Rusya akıllı davranıyor ve bu 2 bölgeyi tanıdı. Ukrayna ile savaşmaz ama bu iki bölgeye yardım ve destek verir, verecektir de. Kısa süreli savaş ve çatışma çıkması muhtemel bence. Avrupa ve ABD konuşmaktan protesto etmekten başka bir şey
Yapmaz, yapmayacaktır da.
ABD için elde ettiği ülkeleri ve Ukrayna’nın NATO’ya bağlanması için bu çatışma şart. AB içinde sınırlarının çizilmesi gerekiyorsa bu çatışma şart. Keskinleşen ve düşmanlaşan ilişkiler bir cephede yer almayı kolaylaştırır.
Rusya içinde aynı durum söz konusu. Onlarda etki alanlarının sınırları konusunda kararlı. Ve bu çatışma bu sınırların nihai çizimi olacaktır.
Kısaca; bence bu danışıklı dövüş gibi görünüyor. Olan savaşlar ya da çatışmalarda ölen binlerce insana oluyor. Sınırlar bir yerlerde çiziliyor, figüranlar sahaya sürülüyor, demeçler nutuklar atılıyor ve karar verilen harita hayata geçiyor.

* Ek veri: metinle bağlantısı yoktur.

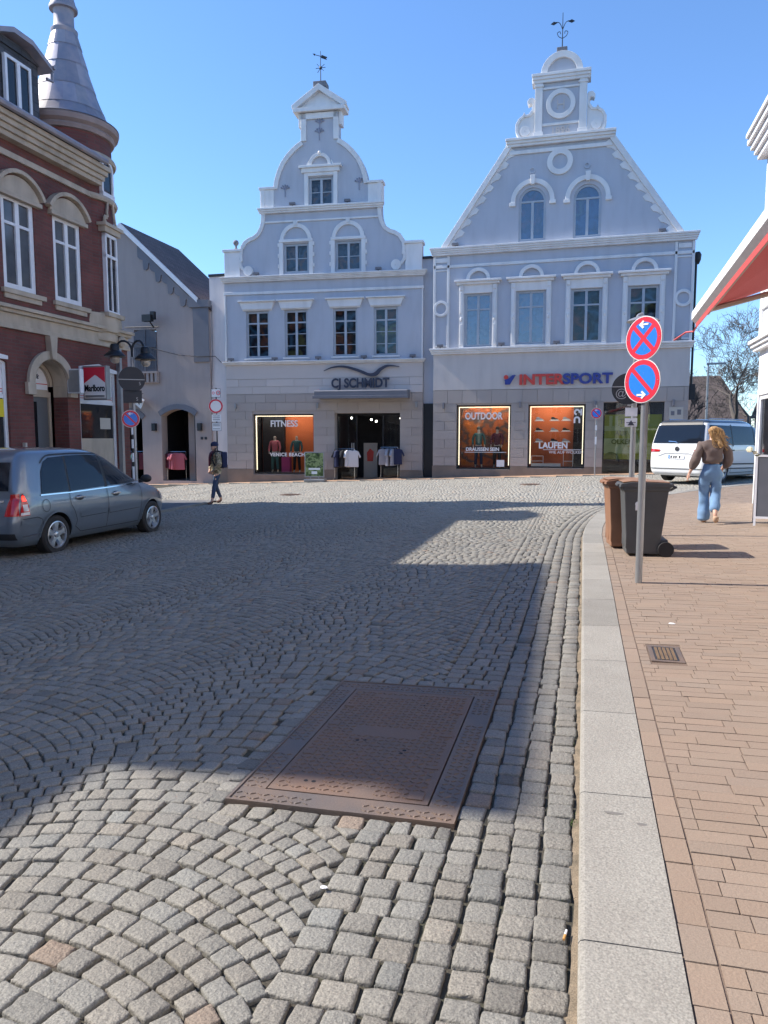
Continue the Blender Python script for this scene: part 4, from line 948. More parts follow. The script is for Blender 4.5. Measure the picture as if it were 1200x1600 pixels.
# ---------------- link between the two shops
t = thing('link_building', 'narrow recessed blue-grey infill with a dark doorway between the two gabled shops', 'building', (-6.47, 31.6, -.1), 0)
m = MB(); m.box(-.35, .27, .0, 8, -.4, 9.3); m.build('wall', 'blue_stucco', t)
m = MB(); m.box(-.26, .25, -.06, -.002, 0, 3.2); m.build('door', 'black_metal', t)
m = MB(); m.box(-.38, .28, -.08, .3, 9.3, 9.4); m.build('coping', 'black_metal', t)
# ---------------- weather vanes
def vane(kind, loc, label):
    t = thing('weather_vane', label, 'weather vane', loc)
    m = MB(); h = 1.35 if kind else 1.3; m.tube([(0, 0, 0), (0, 0, h)], [.022, .012], 6); m.build('rod', 'black_metal', t)
    m = MB()
    if kind:
        for s in (-1, 1):
            m.tube(sm([(0, 0, .72), (s*.12, 0, .98), (s*.3, 0, 1.02), (s*.38, 0, .96)]), .014, 5); m.prism([(s*.2, 1.0), (s*.34, 1.06), (s*.46, .98), (s*.34, .93)], -.01, .01)
            m.tube(sm([(0, 0, .4), (s*.14, 0, .48), (s*.2, 0, .62), (s*.1, 0, .66), (s*.08, 0, .57)]), .013, 5)
    else:
        m.tube([(-.3, 0, 1.2), (.3, 0, .98)], .014, 5); m.prism([(.02, 1.02), (.3, .9), (.24, .98), (.3, 1.02), (.05, 1.14)], -.01, .01); m.prism([(-.36, 1.24), (-.24, 1.22), (-.26, 1.13)], -.01, .01)
        for a in range(0, 360, 45): m.tube([(0, 0, .62), (.22*cos(R(a)), .05*sin(R(a*2)), .62+.22*sin(R(a)))], .012, 4)
        m.ball((0, 0, .62), .07, 8)
    m.build('ornament', 'black_metal', t)
vane(0, CP(C0, .2, 16.72), 'wind vane with arrow and star on the curved gable')
vane(1, (IC, IY+.2, 16.74), 'wrought iron scroll finial on the straight gable')

# ---------------- arcade house with the grey gable, left of the shops
GY = 30.75
t = gh = thing('gable_house', 'taupe house with a sloping stepped gable, arched openings and a dark tiled roof', 'building', (-19.5, GY, -.4), shift=(-19.5, 0, -.4))
m = MB(); gx = -16.5
ar1 = (-19.08, -17.32, -.38, 2.94); ar2 = (-21.3, -20.1, -.4, 2.8)
outer = [(-27, -.9), (gx, -.9), (gx, 7.55), (-17.05, 7.75), (-18.54, 9.1), (-20.85, 11.25), (-25.2, 7.3), (-27, 7.3)]
sh_ = (-20.38, -19.2, 4.7, 6.62)
m.wall(outer, [opening(*ar1, arch=.3), opening(*ar2, arch=.3), opening(*sh_)], 0, .5); m.build('front_wall', 'taupe', t)
m = MB(); m.box(gx-.45, gx, .5, 4.2, -.9, 7.7); m.build('side_wall', 'taupe', t)
m = MB()
pr = Vector((-4.5, 4.1)).normalized()
m.prism([(-17.0, 7.7), (-20.85, 11.2), (-24.6, 7.8), (-24.6, 8.02), (-20.85, 11.46), (-17.0, 7.92)], -.16, .5); m.build('verge_board', 'window_white', t)
m = MB()
for i in range(5):
    x = -17.55-i*.62; z = 7.95+(-(x)-17.32)*.925-.05
    m.prism([(x, z+.0), (x+.619, z-.573), (x+.619, z-.80), (x+.56, z-.82), (x+.52, z-1.05), (x+.42, z-1.12), (x+.30, z-1.08), (x+.26, z-.66), (x+.1, z-.6), (x, z-.5)], -.06, .0)
m.build('stepped_frieze', 'taupe_grey', t); m = MB(); m.box(-17.27, -16.5, -.07, .0, 5.07, 7.5); m.prism([(-17.4, 7.5), (-16.44, 7.5), (-16.44, 7.8), (-17.0, 7.84), (-17.4, 8.0)], -.14, .3); m.build('corner_pilaster', 'taupe_grey', t)
for (a, b, c, d) in (ar1, ar2):
    m = MB()
    h = (b-a)/2; r = (h*h+.09)/(.6); an = math.degrees(math.asin(h/r)); m.strip(arcpts((a+b)/2, d-r, r+.24, 90-an, 90+an), .24, -.06, 0, side=1); m.build('arch_moulding', 'taupe_grey', t)
m = MB(); mroof = [(-16.4, 7.72), (-23.6, 14.35)]
m.add([(-24.9, -.02, 7.7), (-20.85, -.02, 11.5), (-20.85, 5, 11.5), (-24.9, 5, 7.7)], [(0, 1, 2, 3)]); m.add([(-16.42, -.02, 7.44), (-20.85, -.02, 11.5), (-20.85, 5, 11.5), (-16.42, 5, 7.44), (-16.42, -.02, 7.34), (-20.85, -.02, 11.35), (-20.85, 5, 11.35), (-16.42, 5, 7.34)], [(0, 1, 2, 3), (4, 5, 6, 7), (0, 1, 5, 4), (2, 3, 7, 6), (0, 3, 7, 4), (1, 2, 6, 5)])
m.build('roof', 'tile_roof', t)
m = MB(); a, b, c, d = sh_; m.prism(opening(a, b, c, d, arch=.12), -.04, .06)
for i in range(13): x = a+.08+i*.085; m.box(x, x+.05, -.055, -.04, c+.1, c+1.05)
m.box(a-.0, b, -.075, -.04, c+1.1, c+1.2); m.box((a+b)/2-.04, (a+b)/2+.04, -.07, -.04, c, d)
m.build('shutter', M('shutter_grey', (.085, .09, .11), .6, var=.3, vs=6), t)
m = MB(); m.box(a-.05, b+.1, -.2, 0, c-.09, c-.01)
for i in range(6): x = a+.02+i*.22; m.box(x, x+.12, -.17, 0, c-.48, c-.09)
m.box(a-.05, b+.1, -.14, 0, c-.52, c-.48); m.build('balustrade', 'taupe', t)
for x in (-19.42, -17.05): m = MB(); m.box(x-.1, x+.1, -.16, 0, 1.95, 2.3); m.build('wall_lamp', 'black_metal', t, bevel=.01)
m = MB(); m.tube([(-19.3, -.05, 6.7), (-19.3, -.4, 6.95)], .03, 6); m.box(-19.55, -19.1, -.62, -.36, 6.9, 7.2); m.box(-19.2, -19.0, -.5, -.3, 7.0, 7.35); m.tube([(-20.8, -.1, 6.75), (-19.0, -.1, 6.72)], .02, 5); m.build('floodlight', 'black_metal', t)
m = MB(); m.box(-17.05, -16.93, -.02, 0, 1.55, 1.67); m.box(-16.85, -16.73, -.02, 0, 1.55, 1.67); m.build('small_notice', 'dark_sign', t)
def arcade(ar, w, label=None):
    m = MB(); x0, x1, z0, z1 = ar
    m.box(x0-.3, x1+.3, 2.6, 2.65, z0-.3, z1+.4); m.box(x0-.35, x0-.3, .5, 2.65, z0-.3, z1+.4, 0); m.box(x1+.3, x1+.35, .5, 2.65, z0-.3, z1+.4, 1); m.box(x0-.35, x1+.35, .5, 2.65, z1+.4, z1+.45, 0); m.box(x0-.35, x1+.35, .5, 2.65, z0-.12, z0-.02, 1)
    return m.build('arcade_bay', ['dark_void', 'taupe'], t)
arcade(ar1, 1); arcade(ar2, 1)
m = MB(); m.box(-18.1, -17.42, .75, .8, -.4, 3.0); m.build('bay_partition', 'taupe', t)
m = MB(); m.box(-17.42, -17.32, .1, .45, -.38, 2.7); m.build('door_frame', 'black_metal', t)
# little tent-shaped awning
m = MB(); m.add([(-20.2, -.01, 3.6), (-21.3, -.01, 3.6), (-21.3, -.6, 3.35), (-19.6, -.6, 3.3), (-20.2, -.01, 3.57), (-21.3, -.01, 3.57), (-21.3, -.6, 3.32), (-19.6, -.6, 3.27)], [(0, 1, 2, 3), (4, 5, 6, 7), (0, 3, 7, 4), (2, 3, 7, 6)]); m.build('small_awning', 'taupe', t)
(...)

Peki bu planda Türkiye’ye ne rol veriliyor acaba? Bizi çantada keklik mi görüyorlar ya da bizi de bir açmaza mı sürüklemek niyetindeler? ABD açısından bu çizilen sınırlardaki ülkelere ulaşmak için boğazlar şart. 50 yıllık belki de daha fazla yıl bu planı uygulamak istediler. Boğazlar sözleşmesi olarak bilinen Montrö’yü delmek, işlemez hale getirmek, Türkiye’nin boğazlardaki söz hakkını sonlandırmak… Bunun en kolay yolu yeni bir kanal… Adamlar 50 yıl önce projesini bile hazırlamışlar. Uygulayacak hükümet bulamamışlardı… Şimdi buldular. Ecevit’e yaptıramadıkları kanalı bu hükümetle devreye soktular ama halkın mukavemeti çetin çıktı… Şimdilik sustular. Türkiye Doğu Avrupa ülkelerine ulaşması için ABD’ye yeterli desteği verir mi? Sorunlar olduğu muhakkak. Çünkü ABD bu ülkelere ulaşmak için Yunanistan’da üsler kurdu, birlikler yerleştirdi. Romanya ve Bulgaristan’da üs kurar mı kurdu mu? Gizli mi? Açık mı? Bilmiyorum ama denizden sürekli olarak Karadeniz’de bulunması aslında Türkiye’ye bağlı. Özünde de aslında Montrö’ye bağlı.
İlginç gelişmelere gebe günler. Bekleyip göreceğiz. Bizimkisi önsezi sadece. Tanrı ulusumuza ve yönetimlerimize doğru karar vermede, macera peşinde koşmamada akıl ve sabır ihsan eylesin. Zor günler kapıda çünkü.